Exercise details
Retype every line from the start of the data down to and including the line with "10), m_cord, b2)". Skip the pictures.

--- start of Material ---

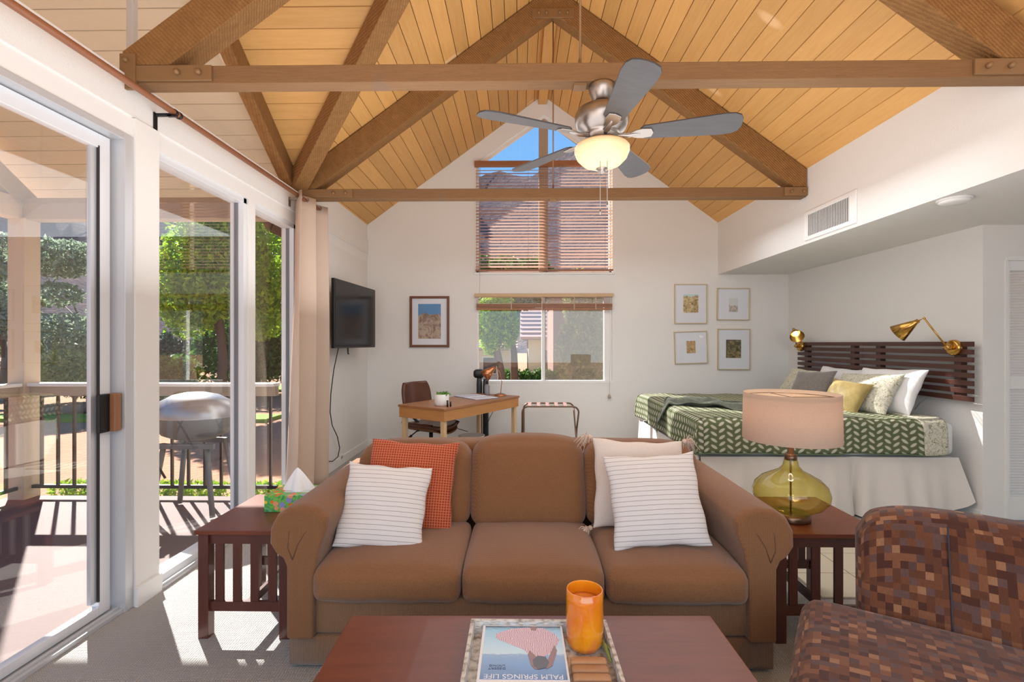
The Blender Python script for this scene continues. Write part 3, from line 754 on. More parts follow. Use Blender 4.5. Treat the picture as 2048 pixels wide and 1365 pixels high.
obj('head_rail', B().box(WL-.015, WR+.005, YF-.075, YF-.005, 1.975, 2.02), wood('pale_rail', srgb(206, 176, 136), srgb(180, 146, 106), (1, 14, 14)), b2, bevel=.003)
for k in range(4):
    obj('slat', B().obox(((WL+WR)/2, YF-.04, 1.955-.02*k), WR-WL-.02, .048, .003, rx=.1, ry=.004), m_slat, b2)
for k in range(9):
    obj('slat', B().obox(((WL+WR)/2, YF-.04+random.uniform(-.003, .003), 1.885-.0058*k), WR-WL-.02, .05, .0046, ry=random.uniform(-.002, .002)), m_blindr, b2)
obj('bottom_rail', B().box(WL+.01, WR-.01, YF-.065, YF-.015, 1.806, 1.83), m_blindr, b2, bevel=.004)
for x in (-.1, .3, .72, 1.0): obj('ladder_tape', B().box(x-.006, x+.006, YF-.069, YF-.066, 1.81, 1.98), m_cord, b2)
obj('pull_cord', B().tube([(WR-.04, YF-.07, 1.98), (WR-.035, YF-.05, 1.2), (WR-.04, YF-.03, .70)], .0016, 5).lathe([(0, .02), (.012, .015), (.02, -.015), (.018, -.03), (0, -.03)], (WR-.04, YF-.03, .68), 10), m_cord, b2)

# ================================================================== ceiling fan
m_nickel = plain('brushed_nickel', srgb(164, 156, 150), .34, .95)
m_bladem = wood('fan_blade', srgb(74, 70, 70), srgb(46, 43, 44), (2, 14, 14), .42, .04, False, .04, .5)
FX, FY, FZ = .425, 2.495, 2.43
fan = thing('ceiling_fan', 'brushed nickel ceiling fan with five dark blades and glass bowl light', 'ceiling fan', (FX, FY, 2.25))
obj('canopy', B().lathe([(.0, 2.695), (.066, 2.695), (.068, 2.68), (.064, 2.655), (.042, 2.615), (.036, 2.61), (0, 2.61)], (FX, FY, 0)), m_nickel, fan)
obj('downrod', B().cyl((FX, FY, 2.56), (FX, FY, 2.63), .013), m_nickel, fan)
obj('motor_housing', B().lathe([(0, 2.585), (.05, 2.585), (.1, 2.575), (.128, 2.56), (.134, 2.545), (.137, 2.54), (.137, 2.51), (.133, 2.5), (.122, 2.47), (.09, 2.45), (.085, 2.44), (.085, 2.425), (.06, 2.415), (.06, 2.385), (0, 2.385)], (FX, FY, 0), 40), m_nickel, fan)
obj('light_collar', B().lathe([(0, 2.42), (.07, 2.42), (.078, 2.41), (.075, 2.39), (.09, 2.385), (0, 2.38)], (FX, FY, 0)), m_nickel, fan)
mb = NT('frosted_bowl_glass'); mb.set(srgb(238, 206, 160), .35); mb.b.inputs['Emission Color'].default_value = srgb(255, 196, 120); mb.b.inputs['Emission Strength'].default_value = .1
bowl = obj('glass_bowl', B().lathe([(.09, 2.386), (.13, 2.384), (.14, 2.372), (.14, 2.352), (.127, 2.32), (.098, 2.29), (.05, 2.27), (.012, 2.264), (0, 2.264)], (FX, FY, 0), 40), mb.m, fan)
obj('finial', B().lathe([(0, 2.276), (.028, 2.272), (.03, 2.264), (.018, 2.257), (.022, 2.252), (.01, 2.242), (0, 2.24)], (FX, FY, 0), 20), m_nickel, bowl)
for k in range(5):
    a = math.radians(-85+72*k)
    m = Matrix.Translation((FX, FY, FZ)) @ Matrix.Rotation(a, 4, 'Z') @ Matrix.Rotation(math.radians(-13), 4, 'X')
    b = B(); pts = []
    r0, r1 = .19, .665
    for q in range(9):
        th = -PI/2+PI*q/8; pts.append((r0+.03-.03*math.cos(th)*1.0, .052*math.sin(th)))
    pts = [(r0+.02, -.05), (r0, -.03), (r0, .03), (r0+.02, .05)]
    top = [(r1-.09, .078), (r1-.04, .074), (r1-.012, .058), (r1, .03), (r1+.002, 0), (r1, -.03), (r1-.012, -.058), (r1-.04, -.074), (r1-.09, -.078)]
    pts = pts+top
    b.prism([m @ Vector((x, y, 0)) for x, y in pts], (m.to_3x3() @ Vector((0, 0, .008))))
    bd = obj('blade', b, m_bladem, fan, bevel=.002)
    b = B()
    m2 = m
    b.prism([m2 @ Vector((x, y, -.006)) for x, y in ((.085, -.018), (.085, .018), (.14, .014), (.17, .03), (.2, .036), (.245, .03), (.255, 0), (.245, -.03), (.2, -.036), (.17, -.03), (.14, -.014))], m2.to_3x3() @ Vector((0, 0, .006)))
    b.tube([m2 @ Vector((.07, 0, .0)), m2 @ Vector((.13, 0, -.008)), m2 @ Vector((.19, 0, -.004))], [.014, .012, .006], 8)
    obj('blade_iron', b, m_nickel, bd, bevel=.002)
for dx in (-.02, .015): obj('pull_chain', B().cyl((FX+dx, FY-.07, 2.05+dx), (FX+dx, FY-.07, 2.4), .0016, 5).lathe([(0, .01), (.006, .005), (.006, -.015), (0, -.02)], (FX+dx, FY-.07, 2.05+dx), 8), m_nickel, fan)


# ================================================================== curtain and rod
m_rodw = wood('rod_wood', srgb(168, 110, 78), srgb(132, 82, 56), (14, 1, 14), .4, .05)
rd = thing('curtain_rod', 'long brown wooden curtain rod over the glass doors', 'curtain rod', (-1.9, 2.6, 2.64))
obj('rod', B().cyl((-1.9, -1.2, 2.642), (-1.9, 4.66, 2.642), .017, 16), m_rodw, rd)
obj('joint_ring', B().cyl((-1.9, 2.64, 2.642), (-1.9, 2.655, 2.642), .02, 16).cyl((-1.9, 2.675, 2.642), (-1.9, 2.69, 2.642), .02, 16), m_black, rd)
obj('end_cap', B().cyl((-1.9, 4.66, 2.642), (-1.9, 4.69, 2.642), .022, 16), m_nickel, rd)
obj('bracket', B().box(XL-.012, XL+.018, 2.62, 2.645, 2.49, 2.635).box(XL, -1.9, 2.625, 2.64, 2.615, 2.63).box(-1.925, -1.875, 2.625, 2.64, 2.612, 2.622), m_blackm, rd)
obj('bracket', B().box(XL, XL+.02, 4.17, 4.2, 2.56, 2.64).box(XL, -1.9, 4.178, 4.192, 2.615, 2.63), m_nickel, rd)
m_curt = NT('curtain_linen'); _n = m_curt.noise(m_curt.map(scale=(200, 200, 900)), 1, 2)
m_curt.set(m_curt.mix(_n, srgb(228, 208, 190), srgb(208, 186, 168)), .9, 0, .1); m_curt.bump(_n, .15, .001)
_tl = m_curt.n('ShaderNodeBsdfTranslucent'); _tl.inputs[0].default_value = srgb(224, 200, 178); _mx = m_curt.n('ShaderNodeMixShader'); _mx.inputs[0].default_value = .25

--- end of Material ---

Answer for the task
The Blender Python script for this scene continues. Write part 3, from line 754 on. More parts follow. Use Blender 4.5. Treat the picture as 2048 pixels wide and 1365 pixels high.
obj('head_rail', B().box(WL-.015, WR+.005, YF-.075, YF-.005, 1.975, 2.02), wood('pale_rail', srgb(206, 176, 136), srgb(180, 146, 106), (1, 14, 14)), b2, bevel=.003)
for k in range(4):
    obj('slat', B().obox(((WL+WR)/2, YF-.04, 1.955-.02*k), WR-WL-.02, .048, .003, rx=.1, ry=.004), m_slat, b2)
for k in range(9):
    obj('slat', B().obox(((WL+WR)/2, YF-.04+random.uniform(-.003, .003), 1.885-.0058*k), WR-WL-.02, .05, .0046, ry=random.uniform(-.002, .002)), m_blindr, b2)
obj('bottom_rail', B().box(WL+.01, WR-.01, YF-.065, YF-.015, 1.806, 1.83), m_blindr, b2, bevel=.004)
for x in (-.1, .3, .72, 1.0): obj('ladder_tape', B().box(x-.006, x+.006, YF-.069, YF-.066, 1.81, 1.98), m_cord, b2)
obj('pull_cord', B().tube([(WR-.04, YF-.07, 1.98), (WR-.035, YF-.05, 1.2), (WR-.04, YF-.03, .70)], .0016, 5).lathe([(0, .02), (.012, .015), (.02, -.015), (.018, -.03), (0, -.03)], (WR-.04, YF-.03, .68), 10), m_cord, b2)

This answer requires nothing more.